Sickening to think that someone would go to 770 to look for children to victimize. But such is the evil of some people. And it is unfortunate but for their benefit we do need to teach our kids to exercise caution.
Shuls and Mikvahs are prime locations for this type of thing. Unfortunately nothing new, but at least now people are becoming aware.
Someone from my community was almost abducted by a frum person. Always tell your kids, normal healthy adults, do not ask kids for help or invite you into their house for no reason.
Thank you to the teacher who informed COL about this issue and thank you to COL for posting!!!
Adults ask adults for help, adults play/interact with adults.
This is a great easy way for kids to digest this point
Such an important conversation to have .. summer is coming talk to your young kids who are campers .. talk to ur older kids who may be junior counselor and talk to you older teens and 18+ … make sure they are aware of signs and aware of appropriate behaviors in a setting with kids … camps do a good job but kids should here it from loving parents as well … important ..
I totally agree with the above article. Whether it’s the men’s section or the women of 770 the PEOPLE do not watch their CHILDREN! IT is imperative that you should watch your CHILDREN.
It’s also a good time to have conversations with your kids about inappropriate touch. My kids know that if someone would stroke them they should come and tell me right away.
770 Eastern Pkwy is not a typical communal shul where everyone knows each other.

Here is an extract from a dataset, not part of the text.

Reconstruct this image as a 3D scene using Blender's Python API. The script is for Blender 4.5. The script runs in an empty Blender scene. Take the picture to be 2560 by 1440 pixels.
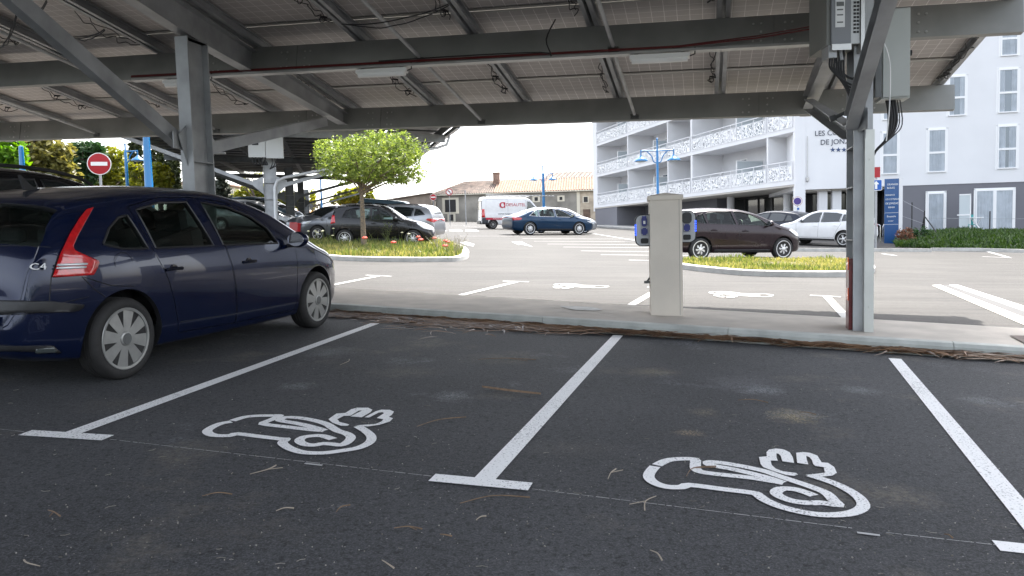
import bpy, bmesh, math, random
import numpy as np
from mathutils import Vector, Matrix
from mathutils.bvhtree import BVHTree
random.seed(7); RNG=np.random.default_rng(7)
scene=bpy.context.scene
COL=scene.collection
R=math.radians
# ------------------------------------------------------------ camera model
H=1.2853; GB=-.0335; GC=.029; FPX=1923.
RM=np.array([[0.99966169,-0.02600978,0.],[-0.00178278,-0.06851964,0.99764817],[-0.02594861,-0.99731066,-0.06854283]])
def ray(px,py): return RM@np.array([px-1280.,py-720.,FPX])
def sst(a,b,x):
    t=min(1,max(0,(x-a)/(b-a))); return t*t*(3-2*t)
def gz(x,y):
    yy=min(y,150.); yy=max(yy,-60)
    z=GB*max(-120,min(120,x))+GC*yy
    e=max(0.,-x-6.)
    z+=min(e*.05*sst(0,3,e),3.)*sst(16,24,y)*(1-sst(62,90,y))
    return z
def G(px,py,up=0.):
    d=ray(px,py); lo,hi=0.0,0.0
    o=np.array([0,0,H])
    t=1.0/FPX; prev=t
    while t<400./FPX:
        P=o+d*t
        if P[2]<gz(P[0],P[1])+up: break
        prev=t; t*=1.03
    lo,hi=prev,t
    for _ in range(40):
        m=(lo+hi)/2; P=o+d*m
        if P[2]<gz(P[0],P[1])+up: hi=m
        else: lo=m
    P=o+d*hi
    return Vector((P[0],P[1],gz(P[0],P[1])+up))
def at(px,py,Y):
    d=ray(px,py); t=Y/d[1]; return Vector((d[0]*t,Y,H+d[2]*t))
def on(x,y,up=0.): return Vector((x,y,gz(x,y)+up))
cam=bpy.data.cameras.new('camera'); co=bpy.data.objects.new('camera',cam); COL.objects.link(co)
m=Matrix(((RM[0][0],-RM[0][1],-RM[0][2]),(RM[1][0],-RM[1][1],-RM[1][2]),(RM[2][0],-RM[2][1],-RM[2][2])))
co.matrix_world=Matrix.Translation((0,0,H))@m.to_4x4()
cam.sensor_width=36; cam.lens=36*FPX/2560; cam.clip_start=.05; cam.clip_end=3000
scene.camera=co
# ------------------------------------------------------------ materials
def mat(name,col=(.5,.5,.5),rough=.5,metal=0.,spec=.5,coat=0.,noise=0.,nscale=8.,bump=0.,bscale=60.,emit=None,dark=None,coatr=.03):
    m=bpy.data.materials.new(name); m.use_nodes=True; nt=m.node_tree; b=nt.nodes['Principled BSDF']
    b.inputs['Base Color'].default_value=(*col,1); b.inputs['Roughness'].default_value=rough
    b.inputs['Metallic'].default_value=metal; b.inputs['Specular IOR Level'].default_value=spec
    b.inputs['Coat Weight'].default_value=coat; b.inputs['Coat Roughness'].default_value=coatr
    if emit: b.inputs['Emission Color'].default_value=(*emit[0],1); b.inputs['Emission Strength'].default_value=emit[1]
    tc=nt.nodes.new('ShaderNodeTexCoord')
    if noise:
        n=nt.nodes.new('ShaderNodeTexNoise'); n.inputs['Scale'].default_value=nscale; n.inputs['Detail'].default_value=6
        nt.links.new(tc.outputs['Object'],n.inputs['Vector'])
        mx=nt.nodes.new('ShaderNodeMix'); mx.data_type='RGBA'
        c2=dark if dark else tuple(c*(1-noise) for c in col)
        mx.inputs[6].default_value=(*c2,1); mx.inputs[7].default_value=(*[min(1,c*(1+noise*.5)) for c in col],1)
        rp=nt.nodes.new('ShaderNodeMapRange'); rp.inputs[1].default_value=.35; rp.inputs[2].default_value=.65
        nt.links.new(n.outputs['Fac'],rp.inputs[0]); nt.links.new(rp.outputs[0],mx.inputs[0]); nt.links.new(mx.outputs[2],b.inputs['Base Color'])
        r2=nt.nodes.new('ShaderNodeMapRange'); r2.inputs[3].default_value=max(0,rough-.08); r2.inputs[4].default_value=min(1,rough+.1)
        nt.links.new(n.outputs['Fac'],r2.inputs[0]); nt.links.new(r2.outputs[0],b.inputs['Roughness'])
    if bump:
        n2=nt.nodes.new('ShaderNodeTexNoise'); n2.inputs['Scale'].default_value=bscale; n2.inputs['Detail'].default_value=4
        nt.links.new(tc.outputs['Object'],n2.inputs['Vector'])
        bp=nt.nodes.new('ShaderNodeBump'); bp.inputs['Strength'].default_value=bump; bp.inputs['Distance'].default_value=.01
        nt.links.new(n2.outputs['Fac'],bp.inputs['Height']); nt.links.new(bp.outputs['Normal'],b.inputs['Normal'])
    return m
def glassmat(name,tint=(.6,.7,.65),refl=.5):
    m=bpy.data.materials.new(name); m.use_nodes=True; nt=m.node_tree; nt.nodes.clear()
    o=nt.nodes.new('ShaderNodeOutputMaterial'); t=nt.nodes.new('ShaderNodeBsdfTransparent'); t.inputs[0].default_value=(*tint,1)
    g=nt.nodes.new('ShaderNodeBsdfGlossy'); g.inputs['Roughness'].default_value=.02
    f=nt.nodes.new('ShaderNodeFresnel'); f.inputs[0].default_value=1.5
    ml=nt.nodes.new('ShaderNodeMath'); ml.operation='MULTIPLY'; ml.inputs[1].default_value=refl*2
    mx=nt.nodes.new('ShaderNodeMixShader'); nt.links.new(f.outputs[0],ml.inputs[0]); nt.links.new(ml.outputs[0],mx.inputs[0])
    nt.links.new(t.outputs[0],mx.inputs[1]); nt.links.new(g.outputs[0],mx.inputs[2]); nt.links.new(mx.outputs[0],o.inputs[0])
    return m
def leafmat(name,c1,c2,tr=.45,yel=None):
    m=bpy.data.materials.new(name); m.use_nodes=True; nt=m.node_tree; nt.nodes.clear()
    o=nt.nodes.new('ShaderNodeOutputMaterial'); g=nt.nodes.new('ShaderNodeNewGeometry')
    mx=nt.nodes.new('ShaderNodeMix'); mx.data_type='RGBA'; mx.inputs[6].default_value=(*c1,1); mx.inputs[7].default_value=(*c2,1)
    nt.links.new(g.outputs['Random Per Island'],mx.inputs[0])
    d=nt.nodes.new('ShaderNodeBsdfPrincipled'); d.inputs['Roughness'].default_value=.45; d.inputs['Specular IOR Level'].default_value=.4
    t=nt.nodes.new('ShaderNodeBsdfTranslucent'); ms=nt.nodes.new('ShaderNodeMixShader'); ms.inputs[0].default_value=tr
    nt.links.new(mx.outputs[2],d.inputs['Base Color'])
    hs=nt.nodes.new('ShaderNodeHueSaturation'); hs.inputs['Saturation'].default_value=1.15; hs.inputs['Value'].default_value=1.5
    nt.links.new(mx.outputs[2],hs.inputs['Color']); nt.links.new(hs.outputs[0],t.inputs[0])
    nt.links.new(d.outputs[0],ms.inputs[1]); nt.links.new(t.outputs[0],ms.inputs[2]); nt.links.new(ms.outputs[0],o.inputs[0])
    return m
# ------------------------------------------------------------ mesh builder
class MB:
    def __init__(s): s.v=[]; s.f=[]; s.mi=[]; s.cm=0
    def add(s,vs,fs):
        n=len(s.v); s.v+= [tuple(v) for v in vs]; s.f+=[tuple(i+n for i in f) for f in fs]; s.mi+=[s.cm]*len(fs); return s
    def box(s,c,sz,M=None):
        c=Vector(c); x,y,z=[a/2 for a in sz]
        vs=[Vector((i*x,j*y,k*z)) for i in(-1,1) for j in(-1,1) for k in(-1,1)]
        if M is not None: vs=[M@v for v in vs]
        return s.add([c+v for v in vs],[(0,1,3,2),(4,6,7,5),(0,4,5,1),(2,3,7,6),(0,2,6,4),(1,5,7,3)])
    def bx(s,x0,x1,y0,y1,z0,z1): return s.box(((x0+x1)/2,(y0+y1)/2,(z0+z1)/2),(x1-x0,y1-y0,z1-z0))
    def extr(s,prof,p,q,side,up,cap=True,prof2=None):
        p,q,side,up=Vector(p),Vector(q),Vector(side),Vector(up); n=len(prof); prof2=prof2 or prof
        vs=[p+side*a+up*b for a,b in prof]+[q+side*a+up*b for a,b in prof2]
        fs=[(i,(i+1)%n,n+(i+1)%n,n+i) for i in range(n)]
        if cap: fs+=[tuple(range(n))[::-1],tuple(range(n,2*n))]
        return s.add(vs,fs)
    def fr(s,p,q,up=(0,0,1)):
        d=(Vector(q)-Vector(p)).normalized(); u=Vector(up); sd=d.cross(u)
        if sd.length<1e-4: sd=Vector((1,0,0))
        sd.normalize(); return sd,sd.cross(d).normalized()
    def bar(s,p,q,w,h,up=(0,0,1)):
        sd,u=s.fr(p,q,up); return s.extr([(-w/2,-h/2),(w/2,-h/2),(w/2,h/2),(-w/2,h/2)],p,q,sd,u)
    def ibeam(s,p,q,w,h,tf=.012,tw=.008,up=(0,0,1),h2=None):
        sd,u=s.fr(p,q,up)
        def pr(h): a,b,c,d=w/2,h/2,h/2-tf,tw/2; return [(-a,-b),(a,-b),(a,-c),(d,-c),(d,c),(a,c),(a,b),(-a,b),(-a,c),(-d,c),(-d,-c),(-a,-c)]
        return s.extr(pr(h),p,q,sd,u,prof2=pr(h2 or h))
    def cbeam(s,p,q,w,h,t=.008,up=(0,0,1),flip=1,lip=0):
        sd,u=s.fr(p,q,up); a=w*flip; b=h/2; tt=t*flip
        pr=[(0,-b),(a,-b)]+([(a,-b+lip),(a-tt,-b+lip)] if lip else [])+[(a if not lip else a-tt,-b+t),(tt,-b+t),(tt,b-t),(a if not lip else a-tt,b-t)]+([(a-tt,b-lip),(a,b-lip)] if lip else [])+[(a,b),(0,b)]
        return s.extr(pr,p,q,sd,u)
    def tube(s,pts,r,n=8,cap=True):
        pts=[Vector(p) for p in pts]; rs=r if isinstance(r,(list,tuple)) else [r]*len(pts); vs=[]; N=len(pts)
        u=None
        for i,p in enumerate(pts):
            d=(pts[min(i+1,N-1)]-pts[max(i-1,0)])
            if d.length<1e-9: d=Vector((0,0,1))
            d.normalize()
            if u is None:
                a=Vector((0,0,1)) if abs(d.z)<.9 else Vector((1,0,0)); u=d.cross(a).normalized()
            u=(u-d*u.dot(d)); u.normalize(); w=d.cross(u)
            for k in range(n):
                a=2*math.pi*k/n; vs.append(p+(u*math.cos(a)+w*math.sin(a))*rs[i])
        fs=[(i*n+k,i*n+(k+1)%n,(i+1)*n+(k+1)%n,(i+1)*n+k) for i in range(N-1) for k in range(n)]
        if cap: fs+=[tuple(range(n))[::-1],tuple(range((N-1)*n,N*n))]
        return s.add(vs,fs)
    def lathe(s,prof,c=(0,0,0),axis=(0,0,1),n=24,closed=False):
        c=Vector(c); ax=Vector(axis).normalized(); a=Vector((0,0,1)) if abs(ax.z)<.9 else Vector((1,0,0)); u=ax.cross(a).normalized(); w=ax.cross(u)
        vs=[c+ax*z+(u*math.cos(2*math.pi*k/n)+w*math.sin(2*math.pi*k/n))*r for r,z in prof for k in range(n)]; N=len(prof)
        fs=[(i*n+k,i*n+(k+1)%n,((i+1)%N)*n+(k+1)%n,((i+1)%N)*n+k) for i in range(N if closed else N-1) for k in range(n)]
        if not closed:
            if prof[0][0]>1e-6: fs.append(tuple(range(n))[::-1])
            if prof[-1][0]>1e-6: fs.append(tuple(range((N-1)*n,N*n)))
        return s.add(vs,fs)
    def prism(s,poly,vec):
        poly=[Vector(p) for p in poly]; vec=Vector(vec); n=len(poly)
        return s.add(poly+[p+vec for p in poly],[tuple(range(n))[::-1],tuple(range(n,2*n))]+[(i,(i+1)%n,n+(i+1)%n,n+i) for i in range(n)])
    def poly(s,pts): return s.add(pts,[tuple(range(len(pts)))])
    def mesh(s,name,mats,smooth=False,ang=35,fix=True):
        me=bpy.data.meshes.new(name); me.from_pydata(s.v,[],s.f)
        for m_ in (mats if isinstance(mats,(list,tuple)) else [mats]): me.materials.append(m_)
        me.polygons.foreach_set('material_index',s.mi)
        if fix:
            b=bmesh.new(); b.from_mesh(me); bmesh.ops.recalc_face_normals(b,faces=b.faces); b.to_mesh(me); b.free()
        if smooth:
            me.polygons.foreach_set('use_smooth',[True]*len(me.polygons)); me.set_sharp_from_angle(angle=R(ang))
        me.update(); return me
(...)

A large chunk of its patrons are tourists. Here today, gone tomorrow. A mentally ill tourist who derives pleasure from touching kids can easily fly home the next day before being caught
It’s largely a transient congragation. But also explains some of the other non mentchlich behavior that goes on in 770; these things typically don’t happen when you need to continue to face the person.
Back in the 50’s it was common our family members “to drop in” to visit. My mother told our housekeeper that if a certain cousin came by and she wasn’t home she should politely not let him in. When he stopped by one very hot day (before air conditioning) and was informed my mother wasn’t home, he asked if he could just have a cold drink. As the housekeeper was distracted preparing to give him a drink, my little sister came in the room and he touched the child inappropriately.
This is a terrible story
It’s frightening how unsafe our world is
Also, by other shuls I see kids playing in the street, once saw a kid almost get hit by a car… It’s really scary
Yes, have seen this issue with some of the unstable people around 770 and special needs older boys in the community touching inappropriately that kids unfortunately do not realize are mentally unstable when they are too young to notice these things
For better or worse we have created social norms that make it easier to spot suspicious behavior.
Never touch a child you don’t know. If it’s a relative or REALLY close friend you can give a hug at shoulder height, and a pinch on the cheek if your a zeidy figure. And ONLY in the presence of their guardian.
It doesn’t “sound” suspect. He is actually touching children. The part that is suspect is whether he had any further intentions.
Why are children not being supervised. Be it in a shul or at a simcha children need to be supervision 24-7. Would anyone leave their diamonds out for easy access NO! Neither should children be. We live in a dangerous work and parents need to protect their children.
you can be חושש and you can tell the father, but you cannot post this mans pic just for that. we are frum jews who follow הלכה (asking a rov and following הלכות לשה”ר), not JCW.
You are 100 percent wrong! Stroking a child’s cheek that is not related to you is wrong and perverted !
In which circles is it okay exactly?!
We have to post his picture, he can be dangerous
We don’t know this person’s intentions it could be he doesn’t have bad intentions
So we can’t publicize this person as a dangerous person
Doing it twice in a row to random children, truly does not sound innocent. Yes stroking a child’s cheek can be innocent, but the pattern is not.
This happened to me in 770 when I was a child. Thank you for bringing this issue to light.